Through most of Minnesota, and all of Montana and North Dakota, I was without cell phone service. I sat in the Sightseer Lounge for most of the 13th, watching the scenery go by. The sunrise was generally unremarkable. Same for the sunset. The view hardly changed one iota. There were fields, after fields, after dead fields of what someone told me was hay. There were occasional, misplaced mounds of earth that looked like sand dunes - I think the farmers leveled the land some time back, and the mounds were just excess dirt.


A man in the car stood up and said loudly, "A prayer for Haiti - an earthquake just leveled the capital! . . . .Seattle's next, I bet!" Next to him is a fat man with huge glass gauges in his ears, wearing a dirty black t-shirt that reads "Harley Davidson - United Arab Emirates." I laughed.

This part of the country looks unhappy and unforgiving; the first people to live here tamed it over generations, and the effort was not remotely rewarding or joyful. The land is scraped and scratched by wind and ice. Small towns come along every ten miles or more. In a veritably treeless area, evergreens are allowed to grow on the edges of the town. From the train, I can see no roads into or out of the town; occasionally I can see dirty, slushy roads in between unhappy, weatherbeaten houses. Looking east, below the sun, the sky is an ashen blue.

I remember learning of how towns would compete bitterly for rail tracks to run near them. The majority of places the train stopped in seemed to claim a population numbering less than that of the train's passengers. I wonder what the towns were like a century ago - 1910.
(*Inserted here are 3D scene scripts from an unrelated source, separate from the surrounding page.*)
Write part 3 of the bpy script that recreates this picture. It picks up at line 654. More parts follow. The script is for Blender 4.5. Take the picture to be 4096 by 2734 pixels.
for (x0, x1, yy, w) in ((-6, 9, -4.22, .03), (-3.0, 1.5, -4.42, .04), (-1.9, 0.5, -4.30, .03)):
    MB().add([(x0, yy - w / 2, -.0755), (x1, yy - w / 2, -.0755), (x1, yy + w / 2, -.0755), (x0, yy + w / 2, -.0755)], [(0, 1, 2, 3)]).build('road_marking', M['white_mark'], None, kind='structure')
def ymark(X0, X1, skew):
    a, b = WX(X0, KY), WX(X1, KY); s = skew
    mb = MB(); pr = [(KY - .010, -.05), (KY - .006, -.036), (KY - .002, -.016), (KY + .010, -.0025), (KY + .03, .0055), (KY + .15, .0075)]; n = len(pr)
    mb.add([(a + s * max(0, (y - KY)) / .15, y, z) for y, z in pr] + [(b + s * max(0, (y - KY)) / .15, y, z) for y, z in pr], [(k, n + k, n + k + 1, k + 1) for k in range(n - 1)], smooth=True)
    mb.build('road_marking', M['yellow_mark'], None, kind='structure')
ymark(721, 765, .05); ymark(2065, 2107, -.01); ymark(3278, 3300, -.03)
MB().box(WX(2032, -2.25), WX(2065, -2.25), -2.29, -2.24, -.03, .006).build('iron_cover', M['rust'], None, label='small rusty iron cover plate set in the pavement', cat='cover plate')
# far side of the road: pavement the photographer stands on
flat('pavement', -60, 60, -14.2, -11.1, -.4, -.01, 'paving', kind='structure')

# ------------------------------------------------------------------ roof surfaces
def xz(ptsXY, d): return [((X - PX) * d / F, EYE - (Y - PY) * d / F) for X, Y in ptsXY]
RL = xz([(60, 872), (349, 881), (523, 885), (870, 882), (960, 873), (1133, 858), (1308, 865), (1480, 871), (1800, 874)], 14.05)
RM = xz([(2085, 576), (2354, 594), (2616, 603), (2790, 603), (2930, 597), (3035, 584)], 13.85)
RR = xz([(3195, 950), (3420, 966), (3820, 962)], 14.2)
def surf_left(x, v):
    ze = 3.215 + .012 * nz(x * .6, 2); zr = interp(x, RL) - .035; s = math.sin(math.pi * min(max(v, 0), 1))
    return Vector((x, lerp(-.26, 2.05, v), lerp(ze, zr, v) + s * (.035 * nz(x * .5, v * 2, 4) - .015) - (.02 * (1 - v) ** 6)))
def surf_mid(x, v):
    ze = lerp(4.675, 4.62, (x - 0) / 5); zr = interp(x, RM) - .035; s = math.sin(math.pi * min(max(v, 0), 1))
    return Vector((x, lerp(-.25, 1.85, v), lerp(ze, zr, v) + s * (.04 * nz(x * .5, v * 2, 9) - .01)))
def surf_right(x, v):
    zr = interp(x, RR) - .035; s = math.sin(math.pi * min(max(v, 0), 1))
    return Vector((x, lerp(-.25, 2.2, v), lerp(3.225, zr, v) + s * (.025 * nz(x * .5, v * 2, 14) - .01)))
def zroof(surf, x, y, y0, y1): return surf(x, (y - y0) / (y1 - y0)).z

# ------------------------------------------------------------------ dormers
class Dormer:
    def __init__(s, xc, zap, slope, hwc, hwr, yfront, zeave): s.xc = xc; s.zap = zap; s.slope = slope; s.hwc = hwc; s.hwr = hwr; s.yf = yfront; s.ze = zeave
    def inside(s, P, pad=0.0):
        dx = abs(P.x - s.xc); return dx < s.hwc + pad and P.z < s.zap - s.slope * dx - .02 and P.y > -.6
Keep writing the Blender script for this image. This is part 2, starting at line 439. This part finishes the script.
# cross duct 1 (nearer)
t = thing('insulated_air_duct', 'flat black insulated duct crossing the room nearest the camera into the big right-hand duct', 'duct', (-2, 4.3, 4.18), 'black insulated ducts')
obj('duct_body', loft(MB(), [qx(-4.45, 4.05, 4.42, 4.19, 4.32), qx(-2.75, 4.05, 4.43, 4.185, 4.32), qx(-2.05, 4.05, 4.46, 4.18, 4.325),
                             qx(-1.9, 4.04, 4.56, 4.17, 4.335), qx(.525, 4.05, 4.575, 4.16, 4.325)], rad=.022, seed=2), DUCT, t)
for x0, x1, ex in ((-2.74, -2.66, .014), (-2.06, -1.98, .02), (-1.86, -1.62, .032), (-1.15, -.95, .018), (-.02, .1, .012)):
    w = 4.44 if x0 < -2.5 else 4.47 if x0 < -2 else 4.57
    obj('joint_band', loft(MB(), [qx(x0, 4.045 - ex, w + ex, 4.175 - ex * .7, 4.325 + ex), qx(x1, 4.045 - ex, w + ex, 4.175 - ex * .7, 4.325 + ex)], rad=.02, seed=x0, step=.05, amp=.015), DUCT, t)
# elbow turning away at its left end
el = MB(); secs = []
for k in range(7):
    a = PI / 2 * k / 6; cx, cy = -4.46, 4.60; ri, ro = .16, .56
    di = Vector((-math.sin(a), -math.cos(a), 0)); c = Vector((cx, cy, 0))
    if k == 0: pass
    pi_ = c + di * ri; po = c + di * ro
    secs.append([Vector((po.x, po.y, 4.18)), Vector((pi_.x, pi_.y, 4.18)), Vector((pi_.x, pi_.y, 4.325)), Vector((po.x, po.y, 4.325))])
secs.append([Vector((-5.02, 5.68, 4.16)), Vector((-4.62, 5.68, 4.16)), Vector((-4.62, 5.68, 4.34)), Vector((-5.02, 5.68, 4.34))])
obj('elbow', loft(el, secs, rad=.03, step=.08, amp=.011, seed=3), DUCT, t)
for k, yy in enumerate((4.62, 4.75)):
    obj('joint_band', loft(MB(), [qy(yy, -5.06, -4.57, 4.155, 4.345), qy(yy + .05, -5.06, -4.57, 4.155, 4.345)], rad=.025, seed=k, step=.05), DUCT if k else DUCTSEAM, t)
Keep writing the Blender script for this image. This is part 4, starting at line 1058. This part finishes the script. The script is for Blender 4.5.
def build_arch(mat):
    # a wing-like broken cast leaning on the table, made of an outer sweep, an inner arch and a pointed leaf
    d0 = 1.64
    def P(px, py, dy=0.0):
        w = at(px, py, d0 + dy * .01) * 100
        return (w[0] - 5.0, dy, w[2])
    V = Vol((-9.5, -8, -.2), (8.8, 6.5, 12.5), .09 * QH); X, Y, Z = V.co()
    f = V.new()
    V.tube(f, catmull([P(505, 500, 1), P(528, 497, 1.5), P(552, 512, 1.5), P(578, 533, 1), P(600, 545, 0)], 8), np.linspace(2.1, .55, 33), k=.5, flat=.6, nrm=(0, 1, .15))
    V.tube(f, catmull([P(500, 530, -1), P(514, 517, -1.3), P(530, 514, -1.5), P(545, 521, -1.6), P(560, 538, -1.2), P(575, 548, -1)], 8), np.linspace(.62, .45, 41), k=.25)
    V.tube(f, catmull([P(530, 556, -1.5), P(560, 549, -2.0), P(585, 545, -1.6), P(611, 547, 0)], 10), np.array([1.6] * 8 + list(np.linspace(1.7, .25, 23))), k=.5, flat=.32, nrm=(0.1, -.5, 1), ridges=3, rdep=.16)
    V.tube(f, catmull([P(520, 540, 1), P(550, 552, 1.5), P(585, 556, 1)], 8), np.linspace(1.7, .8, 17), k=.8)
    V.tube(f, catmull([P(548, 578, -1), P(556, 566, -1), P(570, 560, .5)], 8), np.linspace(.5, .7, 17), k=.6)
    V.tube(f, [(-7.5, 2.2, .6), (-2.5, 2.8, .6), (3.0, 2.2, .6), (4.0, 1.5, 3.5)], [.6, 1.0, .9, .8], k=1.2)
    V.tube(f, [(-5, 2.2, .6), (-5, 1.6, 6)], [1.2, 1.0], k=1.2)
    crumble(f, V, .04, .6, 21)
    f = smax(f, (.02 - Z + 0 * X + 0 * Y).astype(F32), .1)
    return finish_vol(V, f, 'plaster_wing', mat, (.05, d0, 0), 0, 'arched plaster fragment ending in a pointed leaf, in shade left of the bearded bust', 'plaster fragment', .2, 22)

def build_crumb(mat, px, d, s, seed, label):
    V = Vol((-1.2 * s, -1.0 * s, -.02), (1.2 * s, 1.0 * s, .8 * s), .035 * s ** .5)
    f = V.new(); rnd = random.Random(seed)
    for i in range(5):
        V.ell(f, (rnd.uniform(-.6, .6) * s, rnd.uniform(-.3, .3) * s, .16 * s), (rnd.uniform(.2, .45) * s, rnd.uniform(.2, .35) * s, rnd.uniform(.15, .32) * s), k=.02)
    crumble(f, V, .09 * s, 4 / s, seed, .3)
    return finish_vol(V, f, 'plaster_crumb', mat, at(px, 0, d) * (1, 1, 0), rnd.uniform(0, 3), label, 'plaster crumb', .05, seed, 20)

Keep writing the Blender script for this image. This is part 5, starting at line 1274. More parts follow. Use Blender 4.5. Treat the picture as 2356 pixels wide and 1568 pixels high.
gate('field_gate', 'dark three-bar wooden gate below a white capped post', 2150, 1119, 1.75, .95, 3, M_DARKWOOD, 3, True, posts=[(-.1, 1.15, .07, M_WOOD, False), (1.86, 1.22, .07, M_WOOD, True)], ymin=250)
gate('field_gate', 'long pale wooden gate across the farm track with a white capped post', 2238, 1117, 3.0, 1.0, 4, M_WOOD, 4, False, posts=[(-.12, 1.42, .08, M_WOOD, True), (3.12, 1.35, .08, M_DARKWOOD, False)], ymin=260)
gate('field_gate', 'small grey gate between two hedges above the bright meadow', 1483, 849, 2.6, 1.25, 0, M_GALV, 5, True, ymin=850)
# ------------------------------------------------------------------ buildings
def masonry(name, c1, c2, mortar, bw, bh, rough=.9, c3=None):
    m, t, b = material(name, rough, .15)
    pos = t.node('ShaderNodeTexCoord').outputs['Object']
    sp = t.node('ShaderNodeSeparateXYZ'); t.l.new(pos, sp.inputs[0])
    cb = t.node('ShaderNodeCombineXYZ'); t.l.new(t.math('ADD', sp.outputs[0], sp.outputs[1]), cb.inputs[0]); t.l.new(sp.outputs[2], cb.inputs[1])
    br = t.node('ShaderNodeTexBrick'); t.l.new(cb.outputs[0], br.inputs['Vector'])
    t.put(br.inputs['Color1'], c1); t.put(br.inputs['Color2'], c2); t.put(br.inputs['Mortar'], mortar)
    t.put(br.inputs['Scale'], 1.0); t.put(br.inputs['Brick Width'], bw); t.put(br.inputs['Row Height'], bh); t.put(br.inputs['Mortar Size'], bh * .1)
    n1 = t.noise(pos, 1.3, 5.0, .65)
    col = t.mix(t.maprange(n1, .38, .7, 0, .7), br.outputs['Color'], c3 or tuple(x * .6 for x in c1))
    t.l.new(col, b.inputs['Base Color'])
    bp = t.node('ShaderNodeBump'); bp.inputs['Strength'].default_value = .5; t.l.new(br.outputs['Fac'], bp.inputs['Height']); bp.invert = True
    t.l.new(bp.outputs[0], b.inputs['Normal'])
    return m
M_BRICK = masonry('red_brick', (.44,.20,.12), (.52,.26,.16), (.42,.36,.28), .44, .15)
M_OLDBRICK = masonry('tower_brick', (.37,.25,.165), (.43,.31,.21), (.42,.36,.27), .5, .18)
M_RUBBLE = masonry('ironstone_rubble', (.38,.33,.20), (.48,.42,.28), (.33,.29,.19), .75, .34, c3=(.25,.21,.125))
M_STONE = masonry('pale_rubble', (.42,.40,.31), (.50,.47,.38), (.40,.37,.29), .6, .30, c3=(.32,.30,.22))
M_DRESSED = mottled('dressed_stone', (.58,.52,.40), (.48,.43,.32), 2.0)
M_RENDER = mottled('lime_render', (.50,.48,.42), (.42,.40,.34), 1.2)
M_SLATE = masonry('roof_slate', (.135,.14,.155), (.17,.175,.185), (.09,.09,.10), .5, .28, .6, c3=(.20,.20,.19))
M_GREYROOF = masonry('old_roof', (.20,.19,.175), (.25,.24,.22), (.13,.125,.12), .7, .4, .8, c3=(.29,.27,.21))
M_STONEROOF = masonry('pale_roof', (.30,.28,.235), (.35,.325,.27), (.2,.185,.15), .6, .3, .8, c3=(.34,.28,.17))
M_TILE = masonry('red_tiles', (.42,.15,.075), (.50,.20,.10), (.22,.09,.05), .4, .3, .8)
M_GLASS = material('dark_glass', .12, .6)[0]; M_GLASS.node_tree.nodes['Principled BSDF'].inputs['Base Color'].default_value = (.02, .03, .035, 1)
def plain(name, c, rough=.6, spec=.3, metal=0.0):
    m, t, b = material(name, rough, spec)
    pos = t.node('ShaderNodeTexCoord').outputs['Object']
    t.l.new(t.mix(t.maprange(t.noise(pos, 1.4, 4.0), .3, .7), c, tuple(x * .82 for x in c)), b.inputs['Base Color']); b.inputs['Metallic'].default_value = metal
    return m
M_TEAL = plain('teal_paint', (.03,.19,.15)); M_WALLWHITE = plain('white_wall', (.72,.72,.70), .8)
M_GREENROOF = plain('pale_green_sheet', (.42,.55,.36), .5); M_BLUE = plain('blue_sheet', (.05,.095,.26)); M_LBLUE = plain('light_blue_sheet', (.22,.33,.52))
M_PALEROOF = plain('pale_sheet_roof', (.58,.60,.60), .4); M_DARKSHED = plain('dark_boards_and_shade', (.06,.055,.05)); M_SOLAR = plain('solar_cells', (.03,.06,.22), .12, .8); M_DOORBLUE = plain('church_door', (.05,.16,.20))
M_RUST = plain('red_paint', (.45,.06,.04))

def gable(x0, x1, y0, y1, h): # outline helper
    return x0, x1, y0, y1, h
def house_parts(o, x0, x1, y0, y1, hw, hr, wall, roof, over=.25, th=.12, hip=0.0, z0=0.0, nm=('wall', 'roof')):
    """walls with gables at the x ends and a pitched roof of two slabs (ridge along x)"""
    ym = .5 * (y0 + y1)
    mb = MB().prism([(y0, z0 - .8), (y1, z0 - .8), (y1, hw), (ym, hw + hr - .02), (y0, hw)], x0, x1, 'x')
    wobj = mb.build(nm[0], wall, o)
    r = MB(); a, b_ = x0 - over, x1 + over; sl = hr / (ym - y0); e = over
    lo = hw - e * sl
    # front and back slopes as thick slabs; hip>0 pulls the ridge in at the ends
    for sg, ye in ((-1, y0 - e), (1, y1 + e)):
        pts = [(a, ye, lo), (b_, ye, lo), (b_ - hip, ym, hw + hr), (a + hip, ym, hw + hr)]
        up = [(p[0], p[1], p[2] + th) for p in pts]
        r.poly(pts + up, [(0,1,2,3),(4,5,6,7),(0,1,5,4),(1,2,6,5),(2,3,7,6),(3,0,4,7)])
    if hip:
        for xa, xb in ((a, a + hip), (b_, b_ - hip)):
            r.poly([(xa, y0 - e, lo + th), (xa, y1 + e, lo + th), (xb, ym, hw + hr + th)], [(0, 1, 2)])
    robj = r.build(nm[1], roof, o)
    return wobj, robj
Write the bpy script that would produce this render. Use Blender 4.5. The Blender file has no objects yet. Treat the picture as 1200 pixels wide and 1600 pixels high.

A blind black man pulls out a guitar and begins to play in the lounge. I close my book and listen - he has a deep, gravelly voice that I found comforting. I fell asleep in the sun for an hour or so. I met the guitarist later - Storm, he called himself. He is blessed with five daughters and spends his life traveling to visit them and their children while freelancing as a singer. He told me he gave up money early on in order to find some happiness, and thought I would like Seattle very much.

I spent an hour and a half talking with Hazel. In her own words, she is "four and eleven-twelfths years old," and "has great phonetic spelling." Mawntyn. I complained of my poor cell reception, and she told me she knew a great place to buy a new phone. "Go to Seattle! They have a lot of cell phones there." I laughed. We talked about living underground and on houseboats, and about how kids have fun in the prairie towns (neither of us was very optimistic). Her parents checked on us a few times and played backgammon while we drew and imagined together. I think our conversation really lightened the mood in the car for a while - it warms hearts to see kids having a good time.

What Amtrak doesn't tell you is that in the winter, any sights worth seeing (Glacier National Park, Cascade Mountains, etc) are passed in the night. The dawn of the 14th, I was awake to see the Cascade Mountains almost pressing up on the train's windows. The train was absolutely silent, except for the irregular, beating thuds of the wheels on the track. Seeing the peaks covered in cloud and snow was eerily mysterious. I haven't been in Western mountains in years. I was so happy and excited to see the beautiful, drastic change in scenery! Thick evergreen boughs seemed wet and heavy, weighted down by dew or melting snow. The sunrise flourished briefly in the overcast sky, spreading pink clouds over the mountains. The towns here seem more alive.


We arrived in Downtown Seattle, King Station, at 10:00am on the 14th.